> _What needs to be done_:
Retype the data exactly, from its first line to the line containing "sc.cycles.sample_clamp_indirect = 6", including both, and skip any picture.

------------------------------------------------

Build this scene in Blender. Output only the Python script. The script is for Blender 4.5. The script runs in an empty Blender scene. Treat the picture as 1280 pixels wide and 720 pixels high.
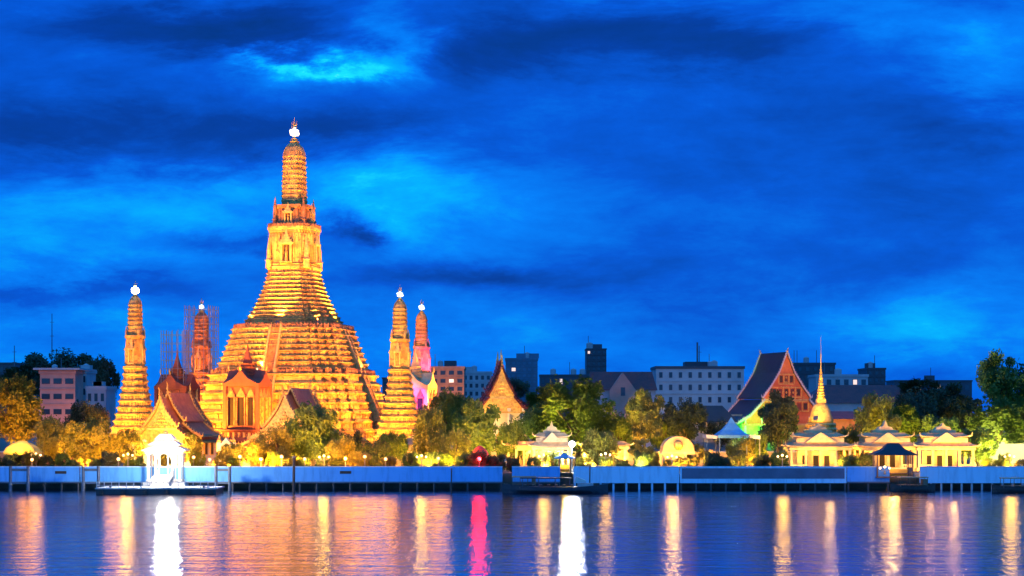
import bpy, bmesh, math, random
from math import sin, cos, pi, radians as rad
from mathutils import Vector, Matrix
random.seed(7)
sc = bpy.context.scene
COL = sc.collection
F, H0, HOR = 1960.0, 12.0, 518.0          # focal length in photo pixels, eye height, horizon row
def X(px, Y): return (px-640)*Y/F
def Z(py, Y): return H0+(HOR-py)*Y/F
G = 2.5                                    # level of the temple grounds above the river

# ---------------------------------------------------------------- camera
cam = bpy.data.cameras.new('camera'); co = bpy.data.objects.new('camera', cam); COL.objects.link(co)
co.location = (0, 0, H0); co.rotation_euler = (rad(90), 0, 0)
cam.sensor_width = 36; cam.lens = 36*F/1280; cam.shift_y = (HOR-360)/1280
cam.clip_start = 1; cam.clip_end = 12000
sc.camera = co

# ---------------------------------------------------------------- exposure
sc.view_settings.view_transform = 'Standard'; sc.view_settings.look = 'None'
sc.view_settings.exposure = 0; sc.view_settings.gamma = 1
sc.cycles.max_bounces = 5; sc.cycles.diffuse_bounces = 2; sc.cycles.glossy_bounces = 3
sc.cycles.transmission_bounces = 2; sc.cycles.transparent_max_bounces = 4
sc.cycles.sample_clamp_indirect = 6

# ---------------------------------------------------------------- sky (clouds laid out by direction)
w = bpy.data.worlds.new('World'); sc.world = w; w.use_nodes = True
nt = w.node_tree; N = nt.nodes; Lk = nt.links; N.clear()
def nd(t, **k):
    n = N.new(t)
    for a, b in k.items(): setattr(n, a, b)
    return n
def math_(op, a, b=None, c=None):
    n = nd('ShaderNodeMath', operation=op)
    for i, v in enumerate((a, b, c)):
        if v is None: continue
        if isinstance(v, (int, float)): n.inputs[i].default_value = v
        else: Lk.new(v, n.inputs[i])
    return n.outputs[0]
def vec_(op, a, b=None, c=None):
    n = nd('ShaderNodeVectorMath', operation=op)
    for i, v in enumerate((a, b, c)):
        if v is None: continue
        if isinstance(v, tuple): n.inputs[i].default_value = v
        else: Lk.new(v, n.inputs[i])
    return n
tc = nd('ShaderNodeTexCoord'); sp = nd('ShaderNodeSeparateXYZ'); Lk.new(tc.outputs['Generated'], sp.inputs[0])
ay = math_('MAXIMUM', math_('ABSOLUTE', sp.outputs[1]), 0.08)
u = math_('DIVIDE', sp.outputs[0], ay); v = math_('DIVIDE', sp.outputs[2], ay)
uv = nd('ShaderNodeCombineXYZ'); Lk.new(u, uv.inputs[0]); Lk.new(v, uv.inputs[1]); uv = uv.outputs[0]
def noise(vec, scale, detail=5, rough=.55, dist=0):
    n = nd('ShaderNodeTexNoise'); n.inputs['Scale'].default_value = scale
    n.inputs['Detail'].default_value = detail; n.inputs['Roughness'].default_value = rough
    n.inputs['Distortion'].default_value = dist
    Lk.new(vec, n.inputs['Vector']); return n
st = vec_('MULTIPLY', uv, (3.0, 9.5, 1)).outputs[0]
n1 = noise(st, 1.5, 9, .66, .3)
wv = vec_('SUBTRACT', n1.outputs['Color'], (.5, .5, .5)).outputs[0]
wuv = vec_('MULTIPLY_ADD', wv, (.22, .085, 0), uv).outputs[0]
blobs = [  # cx, cy, rx, ry, weight (rows and columns of the photograph turned into directions)
 (430,66,110,24,.26),(370,60,52,9,.26),(430,73,46,10,.22),(335,52,26,8,.12),(640,440,1100,50,.10),(500,45,50,30,.26),(510,248,110,36,.30),(110,262,270,48,.30),
 (330,215,160,20,.10),(700,252,130,48,.12),(1200,395,150,42,.20),(1260,425,110,24,.06),(1290,70,70,50,.20),(1080,18,170,22,.14),
 (80,330,230,30,.20),(560,300,120,16,.10),(760,8,120,14,.1),(20,430,200,40,.12),(540,420,240,40,.10),
 (230,28,170,30,-.42),(150,160,300,40,-.24),(430,160,150,30,-.12),(640,40,120,40,-.20),(850,58,130,26,-.32),(640,60,110,24,-.14),(1160,120,180,44,-.18),
 (1230,165,120,26,-.14),(432,287,34,14,-.42),(600,345,180,15,-.20),(290,305,90,14,-.22),(60,372,130,12,-.16),(950,200,260,60,-.10),
 (30,130,110,70,-.10),(800,350,200,50,-.05),(640,0,90,12,-.15)]
acc = None
for cx, cy, rx, ry, wt in blobs:
    s = (F/rx, F/ry, 0); o = (-(cx-640)/rx, -(HOR-cy)/ry, 0)
    d = vec_('MULTIPLY_ADD', wuv, s, o); q = vec_('DOT_PRODUCT', d.outputs[0], d.outputs[0])
    e = math_('POWER', .42, q.outputs['Value'])
    acc = math_('MULTIPLY_ADD', e, wt, acc if acc is not None else .45)
n2 = noise(vec_('MULTIPLY', uv, (5, 14, 1)).outputs[0], 1.8, 10, .66, .2)
t = math_('MULTIPLY_ADD', math_('SUBTRACT', n2.outputs['Fac'], .5), .55, acc)
t = math_('MULTIPLY_ADD', math_('SUBTRACT', n1.outputs['Fac'], .5), .28, t)
cr = nd('ShaderNodeValToRGB'); Lk.new(t, cr.inputs[0])
els = cr.color_ramp.elements
stops = [(0,(.001,.022,.19)),(.2,(.001,.034,.33)),(.42,(.001,.085,.66)),(.62,(.001,.20,.93)),(.8,(.001,.44,1.0)),(.92,(.01,.78,1.0)),(1,(.25,.95,.95))]
els[0].position = 0; els[0].color = (*stops[0][1], 1); els[1].position = 1; els[1].color = (*stops[-1][1], 1)
for p, c in stops[1:-1]:
    e = els.new(p); e.color = (*c, 1)
# paler twilight overhead and in the part of the sky behind the river bank opposite
up = nd('ShaderNodeMapRange'); Lk.new(sp.outputs[2], up.inputs[0]); up.inputs[1].default_value = .32; up.inputs[2].default_value = .8
bk = nd('ShaderNodeMapRange'); Lk.new(sp.outputs[1], bk.inputs[0]); bk.inputs[1].default_value = .2; bk.inputs[2].default_value = -.5
mxf = math_('MAXIMUM', up.outputs[0], bk.outputs[0])
mx = nd('ShaderNodeMix', data_type='RGBA'); Lk.new(mxf, mx.inputs[0]); Lk.new(cr.outputs[0], mx.inputs[6]); mx.inputs[7].default_value = (.035, .36, 1.25, 1)
sk = nd('ShaderNodeTexSky', sky_type='NISHITA'); sk.sun_disc = False; sk.sun_elevation = rad(1); sk.sun_rotation = rad(200)
b1 = nd('ShaderNodeBackground'); Lk.new(mx.outputs[2], b1.inputs[0]); b1.inputs[1].default_value = 1.0
tint = nd('ShaderNodeMix', data_type='RGBA', blend_type='MULTIPLY'); tint.inputs[0].default_value = 1
Lk.new(sk.outputs[0], tint.inputs[6]); tint.inputs[7].default_value = (.02, .3, 1, 1)
b2 = nd('ShaderNodeBackground'); Lk.new(tint.outputs[2], b2.inputs[0]); b2.inputs[1].default_value = .05
ad = nd('ShaderNodeAddShader'); Lk.new(b1.outputs[0], ad.inputs[0]); Lk.new(b2.outputs[0], ad.inputs[1])
wo = nd('ShaderNodeOutputWorld'); Lk.new(ad.outputs[0], wo.inputs[0])

# last light of the dusk, very weak and soft, from the side of the viewer
sl = bpy.data.lights.new('dusk_sun', 'SUN'); sl.energy = .12; sl.angle = rad(20); sl.color = (.45, .65, 1)
so = bpy.data.objects.new('dusk_sun', sl); COL.objects.link(so); so.rotation_euler = (rad(62), 0, rad(-20))

# ---------------------------------------------------------------- helpers
class MB:
    def __init__(s): s.v = []; s.f = []; s.sm = False
    def add(s, vs, fs, M=None):
        n = len(s.v)
        s.v += [tuple(M @ Vector(p)) for p in vs] if M is not None else [tuple(p) for p in vs]
        s.f += [tuple(i+n for i in f) for f in fs]; return s
    def box(s, x0, x1, y0, y1, z0, z1, M=None):
        return s.add([(x0,y0,z0),(x1,y0,z0),(x1,y1,z0),(x0,y1,z0),(x0,y0,z1),(x1,y0,z1),(x1,y1,z1),(x0,y1,z1)],
            [(3,2,1,0),(4,5,6,7),(0,1,5,4),(1,2,6,5),(2,3,7,6),(3,0,4,7)], M)
    def loft(s, rings, M=None, cap=True):
        n = len(rings[0]); vs = [p for r in rings for p in r]; fs = []
        for k in range(len(rings)-1):
            for i in range(n):
                j = (i+1) % n; fs.append((k*n+i, k*n+j, (k+1)*n+j, (k+1)*n+i))
        if cap: fs.append(tuple(range(n-1, -1, -1))); fs.append(tuple(range((len(rings)-1)*n, len(rings)*n)))
        return s.add(vs, fs, M)
    def lathe(s, prof, n=12, M=None, c=(0,0,0)):
        return s.loft([[(c[0]+r*cos(2*pi*i/n), c[1]+r*sin(2*pi*i/n), c[2]+z) for i in range(n)] for z, r in prof], M)
    def tube(s, pts, rs, n=6):
        pts = [Vector(p) for p in pts]
        if isinstance(rs, (int, float)): rs = [rs]*len(pts)
        rings = []
        for k, p in enumerate(pts):
            d = (pts[min(k+1, len(pts)-1)]-pts[max(k-1, 0)]).normalized()
            a = d.orthogonal().normalized() if abs(d.z) > .9 else d.cross(Vector((0,0,1))).normalized()
            b = d.cross(a)
            rings.append([tuple(p+(a*cos(2*pi*i/n)+b*sin(2*pi*i/n))*rs[k]) for i in range(n)])
        return s.loft(rings)
    def prism_y(s, poly, y0, y1, M=None):       # polygon in x,z pulled along y
        return s.loft([[(x, y0, z) for x, z in poly], [(x, y1, z) for x, z in poly]], M)
    def ball(s, c, r, n=12, m=8, sz=1):
        return s.lathe([(-r*sz*cos(pi*k/m), max(r*sin(pi*k/m), .002)) for k in range(m+1)], n, None, c)
    def build(s, name, mat, parent=None, smooth=False):
        me = bpy.data.meshes.new(name); me.from_pydata(s.v, [], s.f); me.update()
        bm = bmesh.new(); bm.from_mesh(me); bmesh.ops.recalc_face_normals(bm, faces=bm.faces); bm.to_mesh(me); bm.free()
        me.materials.append(mat)
        if smooth: me.polygons.foreach_set('use_smooth', [True]*len(me.polygons))
        o = bpy.data.objects.new(name, me); COL.objects.link(o)
        if parent is not None: o.parent = parent
        return o
def tag(o, label, cat, group=None, kind=None):
    if label: o['label'] = label
    if cat: o['category'] = cat
    if group: o['group'] = group
    if kind: o['kind'] = kind
    return o
def thing(name, label, cat, loc=(0,0,0), rz=0, group=None):
    o = bpy.data.objects.new(name, None); COL.objects.link(o); o.empty_display_size = .1
    o.location = loc; o.rotation_euler = (0, 0, rz); return tag(o, label, cat, group)
def struct(o): o['kind'] = 'structure'; return o
def dup(root, loc, rz=None, label=None, scale=None, group=None, mats=None):
    kids = list(root.children); r = root.copy(); COL.objects.link(r); r.location = loc
    if rz is not None: r.rotation_euler = (0, 0, rz)
    if label: r['label'] = label
    if group: r['group'] = group
    if scale is not None: r.scale = scale
    for ch in kids:
        c = ch.copy(); COL.objects.link(c); c.parent = r
        for g in ch.children:
            d = g.copy(); COL.objects.link(d); d.parent = c
    return r
def RZ(a): return Matrix.Rotation(a, 4, 'Z')
def TR(x, y, z=0): return Matrix.Translation((x, y, z))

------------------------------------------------

> _Solution for this task_:
Build this scene in Blender. Output only the Python script. The script is for Blender 4.5. The script runs in an empty Blender scene. Treat the picture as 1280 pixels wide and 720 pixels high.
import bpy, bmesh, math, random
from math import sin, cos, pi, radians as rad
from mathutils import Vector, Matrix
random.seed(7)
sc = bpy.context.scene
COL = sc.collection
F, H0, HOR = 1960.0, 12.0, 518.0          # focal length in photo pixels, eye height, horizon row
def X(px, Y): return (px-640)*Y/F
def Z(py, Y): return H0+(HOR-py)*Y/F
G = 2.5                                    # level of the temple grounds above the river

# ---------------------------------------------------------------- camera
cam = bpy.data.cameras.new('camera'); co = bpy.data.objects.new('camera', cam); COL.objects.link(co)
co.location = (0, 0, H0); co.rotation_euler = (rad(90), 0, 0)
cam.sensor_width = 36; cam.lens = 36*F/1280; cam.shift_y = (HOR-360)/1280
cam.clip_start = 1; cam.clip_end = 12000
sc.camera = co

# ---------------------------------------------------------------- exposure
sc.view_settings.view_transform = 'Standard'; sc.view_settings.look = 'None'
sc.view_settings.exposure = 0; sc.view_settings.gamma = 1
sc.cycles.max_bounces = 5; sc.cycles.diffuse_bounces = 2; sc.cycles.glossy_bounces = 3
sc.cycles.transmission_bounces = 2; sc.cycles.transparent_max_bounces = 4
sc.cycles.sample_clamp_indirect = 6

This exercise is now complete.